-- START MATERIAL --

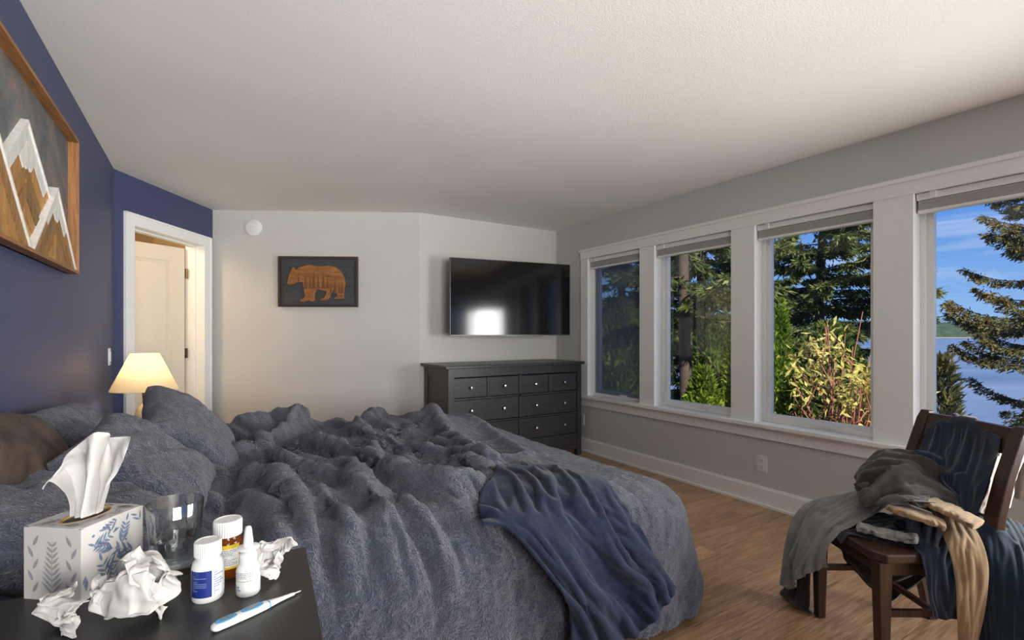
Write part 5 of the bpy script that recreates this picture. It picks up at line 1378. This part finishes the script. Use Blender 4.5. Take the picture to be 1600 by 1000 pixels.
def conifer(name, label, base, H, Rmax, z_low, nb, mat, dens=60, tw=0.34, spray=0.16, wid=0.045, droop=0.25, trunk_r=0.16, seed=1, group=None, shape=0.8, tip=0.12):
    rs = np.random.RandomState(seed); t = thing(name, label, 'tree', base, 0, group)
    zz = np.linspace(0, H, 10); lean = rs.randn(2)*0.02
    tp = np.stack([lean[0]*zz+0.03*np.sin(zz), lean[1]*zz+0.03*np.cos(zz*1.3), zz], -1)
    tubes('trunk', [(tp, trunk_r*(1-zz/H*0.9))], M['bark'], t, 10)
    paths = []; pos = []; dirs = []; tone = []; Ls = []
    for b_ in range(nb):
        f_ = (b_+rs.rand())/nb; z_ = z_low+(H-z_low)*f_**1.0; az = rs.rand()*2*math.pi
        Lb = Rmax*((1-f_)**shape+0.05)*rs.uniform(0.7, 1.1); k_ = 8
        s_ = np.linspace(0, 1, k_); r_ = s_*Lb; dz = -droop*Lb*s_**1.5*1.2+tip*Lb*s_**3*2+0.12*Lb*s_
        cx2 = lean[0]*z_; cy2 = lean[1]*z_
        sway = 0.08*Lb*np.sin(s_*3+rs.rand()*6)
        pts = np.stack([cx2+r_*math.cos(az)-sway*math.sin(az), cy2+r_*math.sin(az)+sway*math.cos(az), z_+dz], -1)
        paths.append((pts, 0.018*(Lb/Rmax+0.3)*(1-s_*0.85)))
        nt2 = int(dens*Lb); 
        if nt2 < 3: nt2 = 3
        ss = rs.rand(nt2)**0.7; base_ = np.stack([np.interp(ss, s_, pts[:, i]) for i in range(3)], -1)
        sgn = np.where(rs.rand(nt2) < 0.5, -1, 1); al = rs.uniform(0.5, 1.1, nt2)
        fd_ = np.stack([np.cos(az+sgn*al), np.sin(az+sgn*al), -0.25-0.3*rs.rand(nt2)], -1); tl = tw*(1-0.6*ss)*rs.uniform(0.5, 1.1, nt2)
        ks = 11
        for q in range(ks):
            ff = (q+rs.rand(nt2))/ks; p_ = base_+fd_*(tl*ff)[:, None]; p_[:, 2] += 0.04*rs.randn(nt2)*tw
            pos.append(p_); dirs.append(fd_+0.55*rs.randn(nt2, 3)+np.array([0, 0, -0.1])); Ls.append(spray*rs.uniform(0.6, 1.2, nt2))
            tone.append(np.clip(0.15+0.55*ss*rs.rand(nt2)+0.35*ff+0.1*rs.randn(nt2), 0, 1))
    tubes('branches', paths, M['bark'], t, 5)['kind'] = 'stuff'
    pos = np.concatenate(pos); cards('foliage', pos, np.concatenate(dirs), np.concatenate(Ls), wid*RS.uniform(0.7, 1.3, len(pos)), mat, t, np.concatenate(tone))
    return t
GZ = -2.2
def at(px, Y, z=GZ): return cw((px-800)/F*Y, Y, z)
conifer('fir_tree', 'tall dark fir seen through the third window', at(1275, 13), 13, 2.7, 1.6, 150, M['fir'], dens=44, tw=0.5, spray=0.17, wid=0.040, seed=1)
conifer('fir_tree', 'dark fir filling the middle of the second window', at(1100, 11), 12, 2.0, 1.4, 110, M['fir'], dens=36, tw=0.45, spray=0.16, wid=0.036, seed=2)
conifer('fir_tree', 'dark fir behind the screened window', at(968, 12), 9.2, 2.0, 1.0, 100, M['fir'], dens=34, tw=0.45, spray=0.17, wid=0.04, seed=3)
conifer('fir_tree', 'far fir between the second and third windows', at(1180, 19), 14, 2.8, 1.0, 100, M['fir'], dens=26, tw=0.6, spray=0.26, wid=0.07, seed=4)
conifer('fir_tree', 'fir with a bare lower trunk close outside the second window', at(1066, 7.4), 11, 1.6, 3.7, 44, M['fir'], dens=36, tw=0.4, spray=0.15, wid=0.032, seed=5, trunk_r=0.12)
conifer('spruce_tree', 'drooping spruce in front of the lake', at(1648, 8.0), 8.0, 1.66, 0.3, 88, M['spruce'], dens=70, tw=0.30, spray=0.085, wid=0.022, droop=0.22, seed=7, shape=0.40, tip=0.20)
conifer('fir_tree', 'fir outside the back window of the room', Vector((2.2, -6.5, GZ)), 9, 2.6, 1.0, 70, M['fir'], dens=26, tw=0.6, spray=0.3, wid=0.09, seed=9)
def column_bush(name, label, base, H, r_, mat, seed, k_=9000, spray=0.10, wid=0.035):
    rs = np.random.RandomState(seed); t = thing(name, label, 'shrub', base)
    tubes('stem', [(np.array([[0, 0, 0], [0, 0, H*0.5], [0.02, 0, H*0.9]]), np.array([0.04, 0.03, 0.01]))], M['bark'], t)
    z_ = rs.rand(k_)**0.9*H; az = rs.rand(k_)*2*math.pi; prof = r_*np.clip((1-(z_/H)**2.2), 0.02, 1)**0.6*(0.85+0.15*np.sin(az*5+z_*3))
    rr_ = prof*(0.72+0.28*rs.rand(k_)**0.5); pos = np.stack([rr_*np.cos(az), rr_*np.sin(az), z_], -1)
    dr2 = np.stack([np.cos(az)*0.5, np.sin(az)*0.5, np.full(k_, 1.0)], -1)+0.45*rs.randn(k_, 3)
    cl = fbm(pos*3+seed, 2)
    cards('foliage', pos, dr2, spray*rs.uniform(0.6, 1.3, k_), wid, mat, t, np.clip(0.45+0.5*cl+0.2*rs.randn(k_), 0, 1)); return t
column_bush('arborvitae', 'bright columnar arborvitae at the edge of the second window', at(1156, 7.6), 3.75, 0.36, M['thuja'], 1, k_=16000, spray=0.09, wid=0.025)
column_bush('arborvitae', 'tall bright arborvitae inside the left of the third window', at(1214, 6.6), 3.95, 0.30, M['thuja'], 2, k_=16000, spray=0.09, wid=0.025)
column_bush('arborvitae', 'shorter bright green arborvitae with a round top', at(1236, 5.75), 3.0, 0.26, M['thuja'], 3, k_=12000, spray=0.08, wid=0.022)
column_bush('leafy_shrub', 'mid green shrub low in the second window', at(1098, 6.6), 2.95, 0.42, M['thuja'], 5, k_=12000, spray=0.11, wid=0.035)
column_bush('dark_shrub', 'dark hedge shrub under the firs behind the red stemmed bush', at(1292, 9.0), 3.6, 1.0, M['shrubdark'], 6, k_=16000, spray=0.14, wid=0.05)
column_bush('dark_shrub', 'dark hedge shrub outside the screened window', at(972, 8.6), 3.9, 0.95, M['shrubdark'], 7, k_=16000, spray=0.14, wid=0.05)
column_bush('dark_shrub', 'dark hedge shrub beyond the bare fir trunk', at(1120, 9.4), 3.7, 0.85, M['shrubdark'], 8, k_=16000, spray=0.14, wid=0.05)
def stem_bush(name, label, base, H, spread, mat, seed, nst=46, leaves=26, leafL=0.10):
    rs = np.random.RandomState(seed); t = thing(name, label, 'shrub', base); paths = []; pos = []; dirs = []; tn = []
    for i in range(nst):
        az = rs.rand()*2*math.pi; out_ = spread*rs.uniform(0.2, 1.0); h_ = H*rs.uniform(0.65, 1.0)*(1-0.25*(out_/spread)**2); k_ = 7; s_ = np.linspace(0, 1, k_)
        pts = np.stack([out_*s_**0.8*math.cos(az)+0.06*rs.randn(k_)*s_, out_*s_**0.8*math.sin(az)+0.06*rs.randn(k_)*s_, h_*s_], -1); paths.append((pts, 0.016*(1-0.7*s_)))
        for q in range(5):
            s1_ = rs.uniform(0.35, 0.95); st_ = np.array([np.interp(s1_, s_, pts[:, j]) for j in range(3)]); en = st_+np.array([rs.randn()*0.18, rs.randn()*0.18, rs.uniform(0.1, 0.4)])
            mid_ = (st_+en)/2+rs.randn(3)*0.03; paths.append((np.stack([st_, mid_, en]), np.array([0.008, 0.006, 0.004])))
            k2 = leaves; pos.append(np.repeat(en[None], k2, 0)+0.05*rs.randn(k2, 3)); dirs.append(rs.randn(k2, 3)+np.array([0, 0, 0.25])); tn.append(np.clip(0.25+0.6*(en[2]/H)*rs.rand(k2)+0.2, 0, 1))
    tubes('stems', paths, M['red_stem'], t, 5)['kind'] = 'stuff'
    pos = np.concatenate(pos); hh = pos[:, 2] > H*(0.66+0.12*RS.rand(len(pos)))
    cards('foliage', pos[hh], np.concatenate(dirs)[hh], leafL*RS.uniform(0.6, 1.2, hh.sum()), leafL*0.30, mat, t, np.concatenate(tn)[hh]); return t
stem_bush('flowering_shrub', 'red stemmed shrub with pale yellow leaves in the third window', at(1322, 5.0), 3.85, 0.50, M['rhodo'], 3, nst=90, leaves=22, leafL=0.10)
column_bush('low_shrub', 'small bushy conifer at the lower corner of the lake window', at(1474, 5.4), 3.15, 0.26, M['spruce'], 12, k_=2600, spray=0.13, wid=0.03)
column_bush('low_shrub', 'yellow green shrub behind the chair back outside the lake window', at(1640, 5.4), 2.5, 0.42, M['thuja'], 13, k_=4000, spray=0.10, wid=0.03)

# ground, water, far shore
M['grass'] = plain('rough_grass', srgb(70, 82, 42), 0.9, noise=0.4, nscale=3)
bm = bmesh.new()
prism(bm, [cw(-20, -20), cw(40, -20), cw(40, 12.5), cw(14.5, 12.0), cw(9, 22), cw(2, 40), cw(-40, 40), cw(-40, -20)], -11, GZ)
obj('ground', bm, M['grass'], kind='structure')
m, t, p = new_mat('lake_water')
p.inputs['Base Color'].default_value = srgb(96, 116, 150); p.inputs['Roughness'].default_value = 0.28; p.inputs['IOR'].default_value = 1.33
v = coords(t, 'Object', (0.25, 1.1, 1)); n = N(t, 'ShaderNodeTexNoise', Scale=1.2, Detail=5.0, Roughness=0.6, Distortion=0.3); t.links.new(v, n.inputs['Vector'])
v2 = coords(t, 'Object', (0.004, 0.03, 1)); n2 = N(t, 'ShaderNodeTexNoise', Scale=1.0, Detail=4.0); t.links.new(v2, n2.inputs['Vector'])
t.links.new(ramp(t, n2.outputs[0], [(0.35, srgb(84, 100, 128)), (0.65, srgb(122, 134, 156))]), p.inputs['Base Color'])
bump(t, p, n.outputs[0], 0.6, 0.25)
bm = bmesh.new(); bx(bm, -3500, 3500, -300, 4500, -12.2, -10.2)
wt = obj('lake_water', bm, m, kind='structure'); wt.rotation_euler = (0, 0, -TH)
# hills: wooded far shore
n = 240; xs = np.linspace(-2600, 3600, n); prof = 78+12*np.sin(xs/410)+9*fbm(np.stack([xs/90, 0*xs, 0*xs], -1), 4)
rows_ = []
for d_, k_ in ((1880, 0.0), (1900, 0.10), (1960, 0.55), (2060, 0.9), (2250, 1.0), (2600, 0.9)):
    rows_.append(np.stack([np.array(cw(1, 0)[:])[0]*xs+ST*d_, -ST*xs+CT*d_, -10.6+prof*k_*(1+0.05*fbm(np.stack([xs/25, 0*xs+d_, 0*xs], -1), 3))], -1))
hg = obj('far_hills', grid_mesh(np.stack(rows_), 'hills', flip=True), plain('far_forest', srgb(52, 68, 50), 0.95, noise=0.6, nscale=0.04), smooth=True, kind='structure')
bm = bmesh.new(); bx(bm, -2600, 3600, 1850, 1884, -10.6, -8.2)
sb = obj('far_beach', bm, plain('tan_beach', srgb(168, 138, 102), 0.9), kind='structure'); sb.rotation_euler = (0, 0, -TH)
# repeats of one kind carry a common group
for base_, g_ in (('pillow', 'slate pillows at the head of the bed'), ('crumpled_tissue', 'crumpled tissues on the bedside table'),
                  ('fir_tree', 'firs outside the windows'), ('arborvitae', 'arborvitae outside the windows'), ('dark_shrub', 'dark hedge shrubs below the firs'), ('low_shrub', 'low shrubs by the lake window')):
    for o_ in list(bpy.data.objects):
        if o_.parent is None and o_.name.split('.')[0] == base_: o_['group'] = g_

-- END MATERIAL --

DIRECTIONS FOR THIS TASK:
Select all lines in the listing above where the word "concatenate" appears, and show them.

WRITTEN RESPONSE:
    pos = np.concatenate(pos); cards('foliage', pos, np.concatenate(dirs), np.concatenate(Ls), wid*RS.uniform(0.7, 1.3, len(pos)), mat, t, np.concatenate(tone))
    pos = np.concatenate(pos); hh = pos[:, 2] > H*(0.66+0.12*RS.rand(len(pos)))
    cards('foliage', pos[hh], np.concatenate(dirs)[hh], leafL*RS.uniform(0.6, 1.2, hh.sum()), leafL*0.30, mat, t, np.concatenate(tn)[hh]); return t